É esta uma coleção de narrativas possivelmente vividas, possivelmente
por viver. Primeiro, de Nina, personagem de quem se ocupa o também possível narrador;
depois esse possível narrador, personagem de si. Quem perscruta, depois da
partida de Nina, uma caixa de diários deixados por ela e uma caixa de diários invisíveis
de sua própria vida, a complexa formação pessoal, a difícil relação com a
figura paterna, e sempre a sua incapacidade de vencer tudo, até a barreira da
própria escrita. De modo que, O
inventário das coisas ausentes é uma história por dizer de duas vidas – ora
narrada em impressões a partir dos
catorze diários deixados por Nina e a possibilidade de tornar isso um romance (a
primeira parte intitula-se “Caderno de anotações”); ora narrada em semicertezas
(a segunda parte, “Ficção”) sobre o envolvimento amoroso com a autora dos
diários, o distanciamento entre os dois, o reencontro. A vida de Nina, aliás, é
subterfúgio ou gatilho para uma compreensão da própria vida do narrador.

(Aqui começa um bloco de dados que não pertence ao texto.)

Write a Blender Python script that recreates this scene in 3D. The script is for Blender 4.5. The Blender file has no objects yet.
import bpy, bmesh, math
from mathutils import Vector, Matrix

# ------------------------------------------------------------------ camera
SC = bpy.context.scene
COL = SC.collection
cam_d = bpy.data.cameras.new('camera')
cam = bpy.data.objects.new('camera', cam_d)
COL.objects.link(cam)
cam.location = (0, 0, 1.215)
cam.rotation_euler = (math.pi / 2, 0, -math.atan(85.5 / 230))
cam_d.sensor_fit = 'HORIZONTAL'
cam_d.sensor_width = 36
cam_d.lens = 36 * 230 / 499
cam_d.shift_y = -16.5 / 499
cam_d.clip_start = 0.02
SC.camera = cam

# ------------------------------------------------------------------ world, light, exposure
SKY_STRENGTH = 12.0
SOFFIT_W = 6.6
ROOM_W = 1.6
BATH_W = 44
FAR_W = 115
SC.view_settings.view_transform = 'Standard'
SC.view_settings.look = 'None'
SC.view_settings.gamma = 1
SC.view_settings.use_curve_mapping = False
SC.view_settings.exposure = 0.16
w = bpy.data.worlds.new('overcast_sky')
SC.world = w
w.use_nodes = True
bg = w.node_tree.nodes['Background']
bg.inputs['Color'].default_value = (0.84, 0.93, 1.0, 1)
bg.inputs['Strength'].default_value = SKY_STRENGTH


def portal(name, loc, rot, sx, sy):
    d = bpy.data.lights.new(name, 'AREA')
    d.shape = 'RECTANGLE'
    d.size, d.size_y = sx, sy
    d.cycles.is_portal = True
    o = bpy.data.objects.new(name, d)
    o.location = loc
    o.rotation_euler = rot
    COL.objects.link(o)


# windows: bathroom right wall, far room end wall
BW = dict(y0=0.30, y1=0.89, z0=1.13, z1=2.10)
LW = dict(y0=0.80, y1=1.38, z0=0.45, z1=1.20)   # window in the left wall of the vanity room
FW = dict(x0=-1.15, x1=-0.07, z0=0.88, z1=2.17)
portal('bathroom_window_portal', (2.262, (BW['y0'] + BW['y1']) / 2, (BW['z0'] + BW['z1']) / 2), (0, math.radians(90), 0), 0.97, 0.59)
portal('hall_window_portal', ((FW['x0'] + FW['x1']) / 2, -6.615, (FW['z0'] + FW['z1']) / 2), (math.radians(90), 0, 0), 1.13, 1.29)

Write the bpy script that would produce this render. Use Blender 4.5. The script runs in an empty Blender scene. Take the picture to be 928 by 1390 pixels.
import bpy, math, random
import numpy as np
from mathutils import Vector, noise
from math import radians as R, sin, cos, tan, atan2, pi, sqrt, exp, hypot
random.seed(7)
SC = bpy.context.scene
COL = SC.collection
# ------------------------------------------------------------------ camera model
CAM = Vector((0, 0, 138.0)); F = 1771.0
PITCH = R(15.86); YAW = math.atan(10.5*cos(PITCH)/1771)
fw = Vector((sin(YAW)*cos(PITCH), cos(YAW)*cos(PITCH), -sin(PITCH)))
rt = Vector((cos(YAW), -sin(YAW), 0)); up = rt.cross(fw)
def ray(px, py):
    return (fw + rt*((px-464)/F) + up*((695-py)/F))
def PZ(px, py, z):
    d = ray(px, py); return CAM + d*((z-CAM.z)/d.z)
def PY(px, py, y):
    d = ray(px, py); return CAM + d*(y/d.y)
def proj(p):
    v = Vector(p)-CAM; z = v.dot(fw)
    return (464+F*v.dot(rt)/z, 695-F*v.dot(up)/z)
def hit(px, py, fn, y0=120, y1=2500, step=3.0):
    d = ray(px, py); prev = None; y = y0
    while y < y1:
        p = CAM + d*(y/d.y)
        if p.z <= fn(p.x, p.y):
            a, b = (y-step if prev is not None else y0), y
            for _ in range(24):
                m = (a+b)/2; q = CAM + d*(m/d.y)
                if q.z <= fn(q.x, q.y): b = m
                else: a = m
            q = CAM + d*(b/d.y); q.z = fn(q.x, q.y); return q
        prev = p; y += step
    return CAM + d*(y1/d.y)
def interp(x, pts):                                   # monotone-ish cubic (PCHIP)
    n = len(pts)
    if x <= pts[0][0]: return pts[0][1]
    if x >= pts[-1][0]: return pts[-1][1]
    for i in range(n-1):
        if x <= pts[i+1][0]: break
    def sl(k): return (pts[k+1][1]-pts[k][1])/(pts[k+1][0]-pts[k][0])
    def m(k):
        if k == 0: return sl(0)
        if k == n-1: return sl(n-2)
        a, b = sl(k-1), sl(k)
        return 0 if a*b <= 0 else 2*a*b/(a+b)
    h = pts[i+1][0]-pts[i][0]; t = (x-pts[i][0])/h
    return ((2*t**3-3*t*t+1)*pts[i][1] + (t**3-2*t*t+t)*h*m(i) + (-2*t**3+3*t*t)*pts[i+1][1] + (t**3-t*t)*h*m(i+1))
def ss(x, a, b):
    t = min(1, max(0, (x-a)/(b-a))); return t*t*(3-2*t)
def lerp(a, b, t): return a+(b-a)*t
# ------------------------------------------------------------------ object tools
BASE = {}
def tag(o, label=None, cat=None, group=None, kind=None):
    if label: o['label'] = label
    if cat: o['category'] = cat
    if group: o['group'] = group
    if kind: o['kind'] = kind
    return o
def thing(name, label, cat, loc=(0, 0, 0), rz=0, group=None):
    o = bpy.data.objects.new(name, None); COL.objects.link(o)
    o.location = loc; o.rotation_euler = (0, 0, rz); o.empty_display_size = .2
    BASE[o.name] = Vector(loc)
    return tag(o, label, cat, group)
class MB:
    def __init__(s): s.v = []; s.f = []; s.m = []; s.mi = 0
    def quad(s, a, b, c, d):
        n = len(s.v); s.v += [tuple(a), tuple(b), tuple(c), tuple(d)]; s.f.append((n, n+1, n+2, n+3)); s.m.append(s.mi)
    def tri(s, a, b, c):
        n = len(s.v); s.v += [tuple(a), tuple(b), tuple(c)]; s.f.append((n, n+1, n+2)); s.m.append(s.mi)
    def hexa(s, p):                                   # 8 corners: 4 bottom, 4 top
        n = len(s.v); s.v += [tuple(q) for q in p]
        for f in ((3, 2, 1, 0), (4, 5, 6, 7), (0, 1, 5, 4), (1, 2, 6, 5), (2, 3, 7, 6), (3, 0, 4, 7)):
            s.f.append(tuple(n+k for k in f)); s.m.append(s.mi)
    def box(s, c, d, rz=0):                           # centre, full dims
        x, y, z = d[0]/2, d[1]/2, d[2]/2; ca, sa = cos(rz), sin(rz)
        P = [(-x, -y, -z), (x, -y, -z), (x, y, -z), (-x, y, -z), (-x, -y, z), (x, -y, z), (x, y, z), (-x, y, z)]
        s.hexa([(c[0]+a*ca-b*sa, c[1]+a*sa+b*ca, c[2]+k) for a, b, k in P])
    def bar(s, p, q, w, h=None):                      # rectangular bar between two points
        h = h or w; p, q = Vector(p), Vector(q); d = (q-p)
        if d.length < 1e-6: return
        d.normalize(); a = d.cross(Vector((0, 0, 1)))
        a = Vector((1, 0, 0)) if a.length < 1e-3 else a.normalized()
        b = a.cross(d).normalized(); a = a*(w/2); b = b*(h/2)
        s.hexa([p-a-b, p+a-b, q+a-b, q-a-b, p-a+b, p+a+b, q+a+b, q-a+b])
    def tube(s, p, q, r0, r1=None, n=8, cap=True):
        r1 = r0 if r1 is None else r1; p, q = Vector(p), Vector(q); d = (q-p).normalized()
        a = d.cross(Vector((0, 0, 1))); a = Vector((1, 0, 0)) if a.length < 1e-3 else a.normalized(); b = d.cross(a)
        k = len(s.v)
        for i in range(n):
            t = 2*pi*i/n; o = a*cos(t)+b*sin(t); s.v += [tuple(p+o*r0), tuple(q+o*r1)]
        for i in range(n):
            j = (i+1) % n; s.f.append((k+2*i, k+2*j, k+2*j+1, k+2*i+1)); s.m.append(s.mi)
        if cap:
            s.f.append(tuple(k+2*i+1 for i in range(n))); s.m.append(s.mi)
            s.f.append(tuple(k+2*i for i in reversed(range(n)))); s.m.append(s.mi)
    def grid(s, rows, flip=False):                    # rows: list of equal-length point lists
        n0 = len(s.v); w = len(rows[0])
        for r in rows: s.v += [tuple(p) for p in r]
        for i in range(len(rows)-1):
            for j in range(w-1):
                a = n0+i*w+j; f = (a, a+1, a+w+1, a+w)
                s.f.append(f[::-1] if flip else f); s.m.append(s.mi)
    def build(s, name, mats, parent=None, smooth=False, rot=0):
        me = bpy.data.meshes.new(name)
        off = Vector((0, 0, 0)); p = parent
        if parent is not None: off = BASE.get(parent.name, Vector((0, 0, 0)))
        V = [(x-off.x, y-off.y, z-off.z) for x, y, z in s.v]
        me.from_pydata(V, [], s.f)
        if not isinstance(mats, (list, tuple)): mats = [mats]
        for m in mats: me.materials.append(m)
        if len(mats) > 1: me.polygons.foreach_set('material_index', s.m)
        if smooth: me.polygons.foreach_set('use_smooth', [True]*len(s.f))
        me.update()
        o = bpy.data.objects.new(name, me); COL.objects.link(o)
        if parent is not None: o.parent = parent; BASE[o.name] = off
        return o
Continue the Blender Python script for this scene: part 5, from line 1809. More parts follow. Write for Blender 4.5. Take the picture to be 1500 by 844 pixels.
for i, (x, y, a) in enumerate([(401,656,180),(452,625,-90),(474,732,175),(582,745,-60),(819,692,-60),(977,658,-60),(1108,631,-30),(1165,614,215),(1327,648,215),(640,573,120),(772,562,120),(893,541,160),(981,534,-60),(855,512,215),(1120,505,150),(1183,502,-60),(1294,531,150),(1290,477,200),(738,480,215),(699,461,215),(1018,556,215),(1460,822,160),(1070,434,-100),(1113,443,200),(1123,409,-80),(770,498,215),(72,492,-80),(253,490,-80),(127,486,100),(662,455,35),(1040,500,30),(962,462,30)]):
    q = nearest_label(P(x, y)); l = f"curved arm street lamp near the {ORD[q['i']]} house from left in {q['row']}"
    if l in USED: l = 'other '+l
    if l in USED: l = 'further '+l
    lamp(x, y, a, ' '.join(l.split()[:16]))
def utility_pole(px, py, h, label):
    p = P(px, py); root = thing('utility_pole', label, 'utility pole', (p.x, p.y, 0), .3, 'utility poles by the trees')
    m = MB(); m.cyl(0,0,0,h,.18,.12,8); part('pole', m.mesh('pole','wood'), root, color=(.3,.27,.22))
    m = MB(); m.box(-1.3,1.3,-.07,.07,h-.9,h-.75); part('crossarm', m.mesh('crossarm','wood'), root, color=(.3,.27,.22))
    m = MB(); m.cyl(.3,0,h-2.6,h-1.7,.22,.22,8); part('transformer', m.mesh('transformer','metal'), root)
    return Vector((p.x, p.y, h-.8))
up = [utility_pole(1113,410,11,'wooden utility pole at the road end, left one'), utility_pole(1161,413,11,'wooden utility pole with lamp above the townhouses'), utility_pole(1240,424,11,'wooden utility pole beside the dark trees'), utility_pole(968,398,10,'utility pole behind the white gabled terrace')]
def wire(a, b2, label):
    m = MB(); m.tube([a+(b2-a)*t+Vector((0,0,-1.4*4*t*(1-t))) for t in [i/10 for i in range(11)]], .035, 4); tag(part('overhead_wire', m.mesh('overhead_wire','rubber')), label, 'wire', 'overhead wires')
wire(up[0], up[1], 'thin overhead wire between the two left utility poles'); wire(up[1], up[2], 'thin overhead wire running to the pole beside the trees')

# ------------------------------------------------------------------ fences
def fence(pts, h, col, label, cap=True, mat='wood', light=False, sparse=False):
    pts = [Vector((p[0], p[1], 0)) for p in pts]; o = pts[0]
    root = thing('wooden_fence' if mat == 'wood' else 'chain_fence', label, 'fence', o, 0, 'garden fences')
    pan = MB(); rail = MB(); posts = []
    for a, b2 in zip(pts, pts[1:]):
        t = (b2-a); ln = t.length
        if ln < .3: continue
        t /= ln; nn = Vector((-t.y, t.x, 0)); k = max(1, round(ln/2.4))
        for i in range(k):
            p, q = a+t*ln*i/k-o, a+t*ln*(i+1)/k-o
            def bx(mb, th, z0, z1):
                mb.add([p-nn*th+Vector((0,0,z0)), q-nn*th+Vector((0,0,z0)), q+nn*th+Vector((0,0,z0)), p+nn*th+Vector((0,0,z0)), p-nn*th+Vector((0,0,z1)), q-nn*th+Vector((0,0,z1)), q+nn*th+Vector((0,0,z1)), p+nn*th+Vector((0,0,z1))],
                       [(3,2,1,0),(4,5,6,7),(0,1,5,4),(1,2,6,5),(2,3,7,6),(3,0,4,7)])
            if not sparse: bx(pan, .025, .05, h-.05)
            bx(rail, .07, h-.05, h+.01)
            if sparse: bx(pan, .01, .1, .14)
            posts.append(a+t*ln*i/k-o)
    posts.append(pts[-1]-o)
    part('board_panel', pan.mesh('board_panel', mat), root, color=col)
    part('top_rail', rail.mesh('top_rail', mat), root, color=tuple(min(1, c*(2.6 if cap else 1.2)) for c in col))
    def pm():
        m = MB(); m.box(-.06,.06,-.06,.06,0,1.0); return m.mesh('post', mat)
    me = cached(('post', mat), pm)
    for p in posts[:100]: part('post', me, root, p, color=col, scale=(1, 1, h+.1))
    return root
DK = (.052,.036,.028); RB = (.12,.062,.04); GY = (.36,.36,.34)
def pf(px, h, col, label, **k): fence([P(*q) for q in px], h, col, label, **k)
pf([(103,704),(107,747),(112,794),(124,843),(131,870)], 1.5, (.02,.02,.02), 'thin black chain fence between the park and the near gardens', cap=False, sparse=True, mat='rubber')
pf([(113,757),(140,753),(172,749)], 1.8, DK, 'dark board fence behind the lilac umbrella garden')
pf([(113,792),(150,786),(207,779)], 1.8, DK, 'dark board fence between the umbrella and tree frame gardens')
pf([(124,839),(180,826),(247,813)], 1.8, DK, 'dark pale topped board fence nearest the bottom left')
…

Nisso, o livro se desdobra como um cordão em que se agrupam
fragmentos propositalmente desarticulados como se pedisse ao leitor um mergulho
nas situações a ponto de cerzir uma narrativa, dotá-la de rumo e poder, então,
dizer algum sentido dela – sim, porque a queixa de fracassado, ditada pelo pai
do narrador, é um entrave proposital sobre a impossibilidade de contar uma
história. Todo esse efeito experimental, digo, ao passo que aponta para a crise
há muito instaurada sobre o gesto narrativo é uma atitude de reconhecimento acerca
potencialidade do leitor no exercício de elaboração da narrativa ou, ao menos,
uma cobrança sobre sua atuação, ou ainda certa preocupação de quem não tem o
romance apenas como via de entretenimento. O
inventário das coisas ausentes é, assim, um livro por vir, mesmo havendo, na segunda parte, o fio de um enredo.
Gosto de pensar que Carola
tenha colocado em questão ainda certa tautologia da escrita: digo isso pensando
nas narrativas paralelas que vez ou outra assoma a primeira parte do livro. Nota-se
que, boa parte delas se aproxima da narrativa principal possível – a do envolvimento
de Nina com o narrador, sua convivência por longo tempo e o desaparecimento dela
por catorze anos até seu retorno como se nada tivesse acontecido. Todas são histórias
querendo ser a melhor maneira de dizer essa principal, seja porque os
acontecimentos e as personagens, por diferentes que sejam estão em relação com
essas ações principais. E não tem isso uma relação direta com a persistência do
escritor pelo grande romance, aquele que, de fato, o dignifica ter escrito?
A brevidade de O
inventário não é uma simplificação da narrativa. Carola engendra outros fios que dão ao texto uma densidade muito própria,
como se aspirasse ao lugar do grande romance: o que se perde em dimensão se
ganha em complexidade. Mesmo não sendo uma maneira prolixa de narrar – que tudo
aí flui e tem mesmo o tino dos textos lineares até – mostra-se uma escritora inventiva.
Eu tenho sempre comigo que, se não fosse certa submissão (nome que uso querendo
designar compromisso) que os escritores parecem está envolvidos com as editoras
dado essa coisa do contratual (afinal é preciso ganhar alguns sustento)
narrativas como esta de Carola poderiam, num
trabalho maior de reflexão, tomar a proa da ficção no Brasil. Enquanto isso,
resta esperar pelos próximos títulos; pode ser, o texto ora publicado
metaforiza essa busca, que num futuro possamos voltar aqui para dizer enfim alcançamos.